Citation
(2014), "City disaster resilience scorecard", International Journal of Disaster Resilience in the Built Environment, Vol. 5 No. 2. https://doi.org/10.1108/IJDRBE-03-2014-0024
Publisher
:Emerald Group Publishing Limited
City disaster resilience scorecard
Article Type: News articles From: International Journal of Disaster Resilience in the Built Environment, Volume 5, Issue 2
The United Nations (UN) Office for Disaster Risk Reduction (UNISDR) is working with IBM (New York Stock Exchange: IBM) and global planning, design and engineering firm AECOM to measure cities’ resilience to disasters. The first fruit of the partnership is an innovative disaster resilience scorecard created for use by members of UNISDR’s “making cities resilient” campaign, which has been running now for almost four years and now has > 1,700 cities participating.
Resilience scorecard for cities is based on the “ten essentials” defined by the UNISDR for Making Cities Resilient. This scorecard provides a set of assessments that will allow cities to understand how resilient they are to natural disasters. It is based on the UNISDR’s “ten essentials” (http://www.unisdr.org/campaign/resilientcities/toolkit/essentials) for disaster risk reduction and adds additional detail and quantification beneath the UNISDR’s Local Government Self-Assessment Tool (LGSAT) (http://www.unisdr.org/campaign/resilientcities/toolkit/howto)
It has been developed by IBM and AECOM, who are members of UNISDR’s Private Sector Advisory Group (PSAG) and Steering Committee of Making Cities Resilient Campaign.
The term “resilience” is often taken to include responses to a spectrum of factors, ranging from “chronic” stresses such as environmental pollution, ground water depletion or deforestation, to “acute” stresses such as floods, droughts, earthquakes, hurricanes or wildfires. “Disaster resilience”, as defined here, is at the “acute” end of this spectrum: it covers the ability of a city to understand the disaster risks it may face; to mitigate those risks; and to respond to disasters that may occur in such a way as to minimize loss of or damage to life, livelihoods, property, infrastructure, economic activity and the environment.
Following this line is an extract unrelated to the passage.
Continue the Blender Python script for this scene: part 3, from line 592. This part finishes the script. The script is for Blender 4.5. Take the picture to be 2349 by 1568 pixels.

Clearly, disaster resilience will be affected by the chronic stresses that the city may also face, for example, where deforestation increases the propensity for flash flooding, or where water pollution exacerbates the impact of a drought.
The disaster resilience scorecard is intended to enable cities to establish a baseline measurement of their current level of resilience, to identify priorities for investment and action and to track their progress in improving their disaster resilience over time. It consists of 85 disaster resilience evaluation criteria and focuses on the following aspects:
research, including evidence-based compilation and communication of threats and needed responses;
organization, including policy, planning, coordination and financing;
infrastructure, including critical and social infrastructure and systems and appropriate development;
response capability, including information provision and enhancing capacity;
environment, including maintaining and enhancing ecosystem services; and
recovery, including triage, support services and scenario planning.
Accordingly, the disaster resilience scorecard reviews policy and planning, engineering, informational, organizational, financial, social and environmental aspects of disaster resilience. Each of the criteria has a measurement scale of 0-5, whereby 5 is regarded as “good practice”.
A list of potential cities is being developed to test the scorecard and to support their disaster resilience planning.
The head of UNISDR, Margareta Wahlström, said: “More than half the world’s population now lives in urban centres, and how we manage urban risk will be a key element of the new global agreement on disaster risk reduction, which will be adopted next year and follow on from the existing Hyogo Framework for Action. Our objective is to help cities to plan and build for the future in a way that creates a safer environment for their citizens. I thank IBM and AECOM for their contributions to the cause of urban resilience. It is a good and concrete example of the public and private sectors working together, and we hope that cities will benefit from using this disaster resilience scorecard”.